Let’s leave Hillary alone for a moment.

What about the Jews, themselves?

Consider: in my home state of Florida, the vast majority of Jews are expected to vote against Trump.

But not the Sunshine State’s Orthodox Jews; they are two-to-one in favor of him.

Can someone explain that to me, please?

Can someone explain to me how the Jews that are the most Jewishly-learned; the Jews who presumably understand Jewish history (and its lessons) more than anyone else; the Jews who are most likely to scream about anti-Semitism; the Jews with the most sensitive early warning system to Jew-hatred — can someone explain to me why they would support Donald Trump?

Set aside, for a moment, every Jewish value that Trump has trashed — the Jewish commitment to equal rights for citizens and non-citizens; caring about the handicapped, and believing that all people are made in God’s image.


How about the anti-Semitic tweets? How about the simple fact that someone at a Trump rally recently started chanting “Jew-S-A!” — and then went on to assert that Jews control the media, a common theme among white supremacists?

Don’t Orthodox Jewish supporters (and other Jewish supporters) of Trump understand that if they attended a Trump rally, they would find themselves rubbing elbows with bonafide Jew-haters — with the real “deplorables” — with the spiritual descendants of the Cossacks whose principle form of entertainment was planning pogroms?

How could this have happened?

  • They think that Trump will be better for Israel. In fact, Hillary’s positions on Israel are well within the range of “acceptable” thinking on Israel — reflecting a centrist (or, sometimes, slightly left of center) position on the conflict that is identical to that of many mainstream American and Israeli organizations.

But, as for Donald Trump: if he trashes previously-made international agreements and treaties, this will diminish American influence in the world. A diplomatically-weakened United States will not be much use to Israel.

  • They don’t like some of Hillary’s alt-left supporters, like Black Lives Matter and pro-Palestinians.

I have been critical of their actions as well — especially BLM’s espousal of anti-Israel positions.

But, there are several differences between them and Trump’s alt-right supporters.

  • They don’t exist to foment anti-Semitic hatred. As much as I disdain BLM’s anti-Israel positions, the Jews and the Jewish State are not forefront in their minds. The death of black Americans is.
  • They don’t send anti-Semitic tweets to Jewish reporters who deign to criticize Hillary Clinton.
  • They are not threatening to kill Donald Trump.
  •  I fully expect that if Hillary Clinton loses the election, her leftist supporters will be angry and disillusioned, and will let it go at that. If Donald Trump loses, we cannot expect the same level of sportsmanship from the alt-right.
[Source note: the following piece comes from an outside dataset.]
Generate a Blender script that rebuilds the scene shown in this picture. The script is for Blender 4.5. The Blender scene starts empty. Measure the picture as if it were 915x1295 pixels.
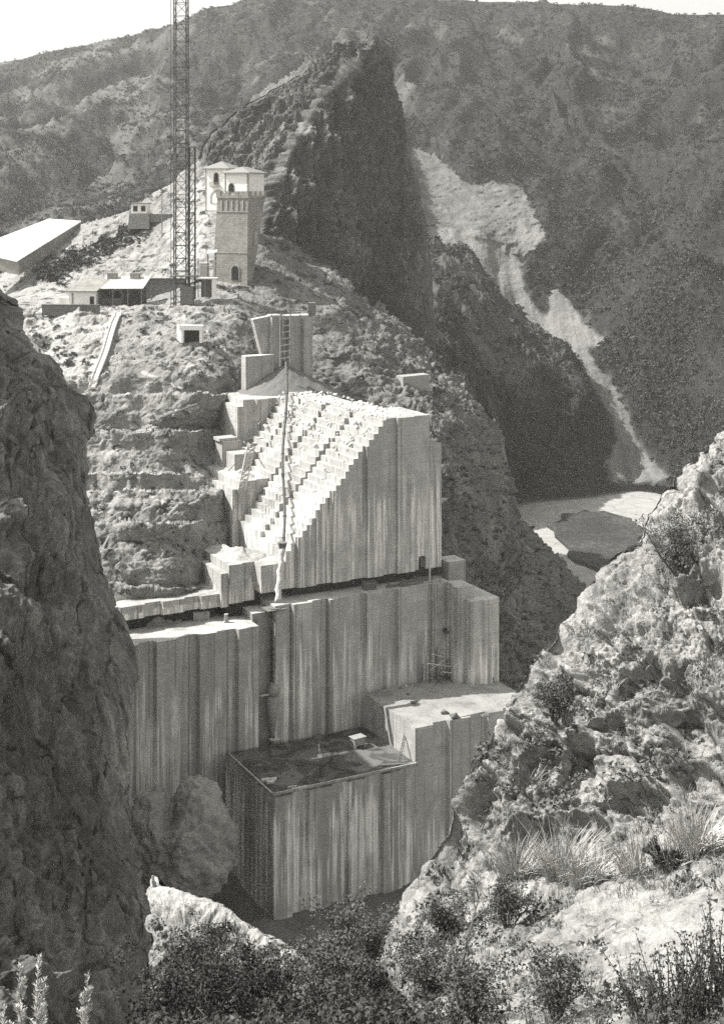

But, back to Hillary’s silence on the anti-Semitism in the Trump campaign.

And, not only that — how is it possible that the anti-Semitism among Trump’s supporters never came up during the debates?

Not once.

Why not?

Is it possible that anti-Semitism has become the hatred that dare not speak its name?


Is it possible that, in some quarters of American society, accusations of anti-Semitism have become so passe that they no longer matter? Is it possible that the hatred of Muslims and immigrants has now achieved pride of place in the pantheon of American phobias?

Is it, somehow, uncool to mention anti-Semitism?

I cannot answer these questions.

But, I do know this.

If Hillary Clinton plans on raising those issues, the clock is ticking.